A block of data
....

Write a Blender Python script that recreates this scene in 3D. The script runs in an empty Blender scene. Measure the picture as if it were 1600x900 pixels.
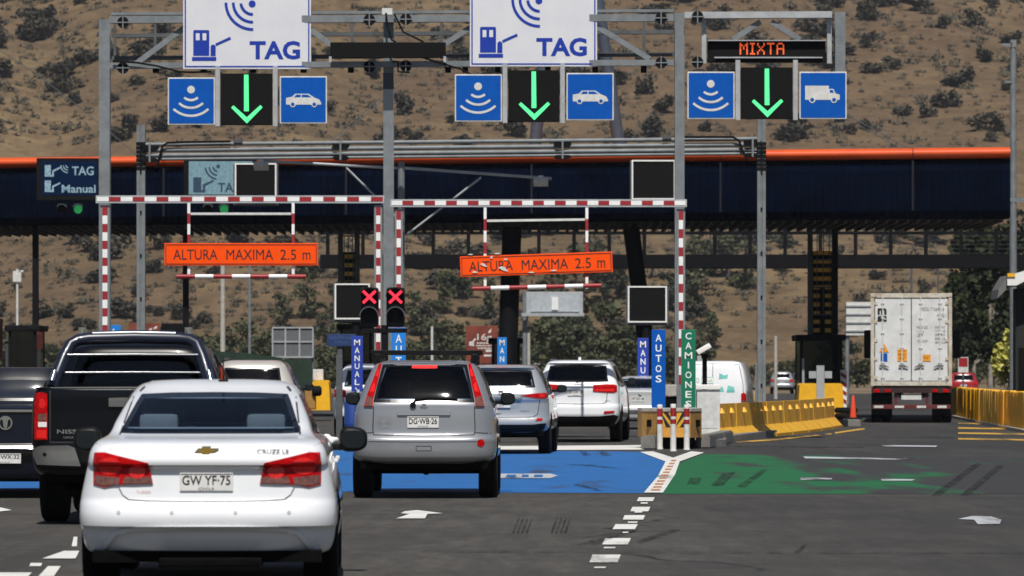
import bpy, bmesh, math, random
import numpy as np
from mathutils import Vector, Matrix, noise
R = math.radians
SC = bpy.context.scene
COL = SC.collection
# ------------------------------------------------------------------ camera, sky, sun, exposure
F = 7000.0            # focal length of the photograph in its own pixels
HZ = 583.0            # its horizon row
EYE = 1.5             # camera height
cd = bpy.data.cameras.new("camera"); cam = bpy.data.objects.new("camera", cd); COL.objects.link(cam)
cam.location = (0, 0, EYE); cam.rotation_euler = (R(90), 0, 0)
cd.sensor_width = 36; cd.lens = 36 * F / 1600; cd.shift_y = (HZ - 450) / 1600
cd.clip_start = 1; cd.clip_end = 6000
cd.dof.use_dof = True; cd.dof.focus_distance = 58; cd.dof.aperture_fstop = 6.3
SC.camera = cam
SUN_EL, SUN_AZ = 57.0, 1.5         # degrees; azimuth of the sun measured from straight behind the camera, minus = left
w = bpy.data.worlds.new("World"); SC.world = w; w.use_nodes = True
nt = w.node_tree; bg = nt.nodes["Background"]
sk = nt.nodes.new("ShaderNodeTexSky"); sk.sky_type = 'NISHITA'; sk.sun_disc = False
sk.sun_elevation = R(SUN_EL); sk.sun_rotation = R(180 - SUN_AZ); sk.altitude = 500
sk.air_density = 1.0; sk.dust_density = 1.0; sk.ozone_density = 1.0
nt.links.new(sk.outputs[0], bg.inputs[0]); bg.inputs[1].default_value = 0.042
sd = bpy.data.lights.new("sun", 'SUN'); sun = bpy.data.objects.new("sun", sd); COL.objects.link(sun)
sd.energy = 4.2; sd.angle = R(0.53); sd.color = (1.0, 0.95, 0.87)
sv = Vector((math.sin(R(SUN_AZ)) * math.cos(R(SUN_EL)), -math.cos(R(SUN_AZ)) * math.cos(R(SUN_EL)), math.sin(R(SUN_EL))))
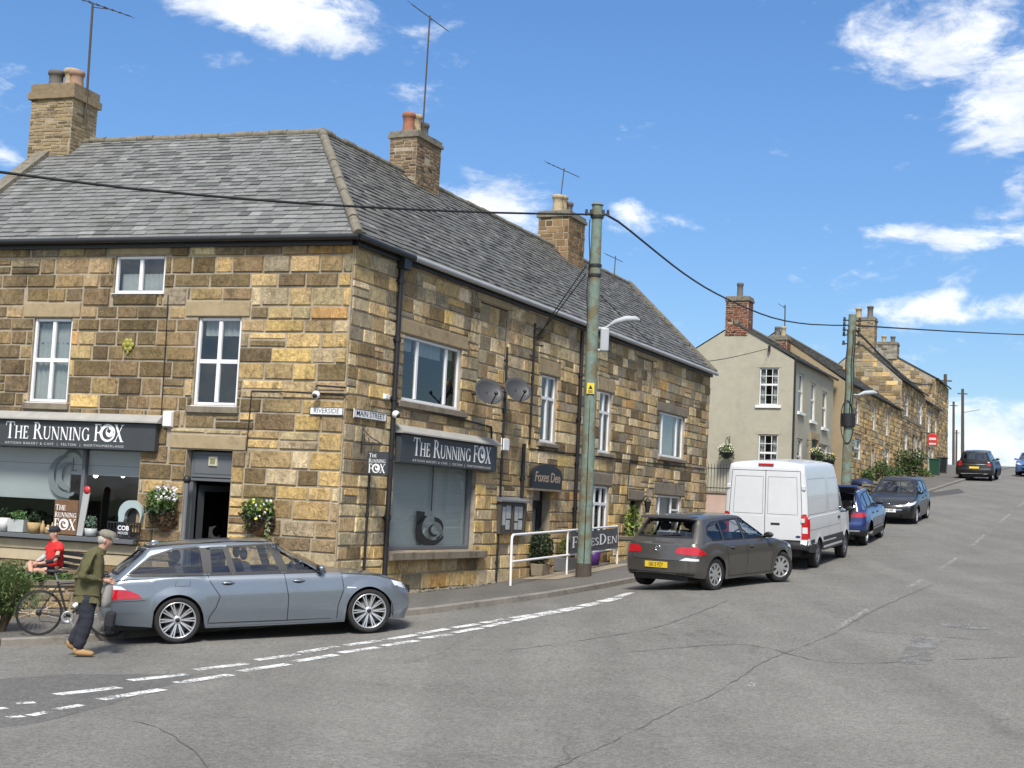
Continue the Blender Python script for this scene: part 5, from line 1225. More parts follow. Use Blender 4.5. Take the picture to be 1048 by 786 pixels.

....

EXERCISE:
Write the records out once more, exactly as they appear, with no pictures.

SOLUTION FOR THIS TASK:
Write a Blender Python script that recreates this scene in 3D. The script runs in an empty Blender scene. Measure the picture as if it were 1600x900 pixels.
import bpy, bmesh, math, random
import numpy as np
from mathutils import Vector, Matrix, noise
R = math.radians
SC = bpy.context.scene
COL = SC.collection
# ------------------------------------------------------------------ camera, sky, sun, exposure
F = 7000.0            # focal length of the photograph in its own pixels
HZ = 583.0            # its horizon row
EYE = 1.5             # camera height
cd = bpy.data.cameras.new("camera"); cam = bpy.data.objects.new("camera", cd); COL.objects.link(cam)
cam.location = (0, 0, EYE); cam.rotation_euler = (R(90), 0, 0)
cd.sensor_width = 36; cd.lens = 36 * F / 1600; cd.shift_y = (HZ - 450) / 1600
cd.clip_start = 1; cd.clip_end = 6000
cd.dof.use_dof = True; cd.dof.focus_distance = 58; cd.dof.aperture_fstop = 6.3
SC.camera = cam
SUN_EL, SUN_AZ = 57.0, 1.5         # degrees; azimuth of the sun measured from straight behind the camera, minus = left
w = bpy.data.worlds.new("World"); SC.world = w; w.use_nodes = True
nt = w.node_tree; bg = nt.nodes["Background"]
sk = nt.nodes.new("ShaderNodeTexSky"); sk.sky_type = 'NISHITA'; sk.sun_disc = False
sk.sun_elevation = R(SUN_EL); sk.sun_rotation = R(180 - SUN_AZ); sk.altitude = 500
sk.air_density = 1.0; sk.dust_density = 1.0; sk.ozone_density = 1.0
nt.links.new(sk.outputs[0], bg.inputs[0]); bg.inputs[1].default_value = 0.042
sd = bpy.data.lights.new("sun", 'SUN'); sun = bpy.data.objects.new("sun", sd); COL.objects.link(sun)
sd.energy = 4.2; sd.angle = R(0.53); sd.color = (1.0, 0.95, 0.87)
sv = Vector((math.sin(R(SUN_AZ)) * math.cos(R(SUN_EL)), -math.cos(R(SUN_AZ)) * math.cos(R(SUN_EL)), math.sin(R(SUN_EL))))
Continue the Blender Python script for this scene: part 5, from line 1225. More parts follow. Use Blender 4.5. Take the picture to be 1048 by 786 pixels.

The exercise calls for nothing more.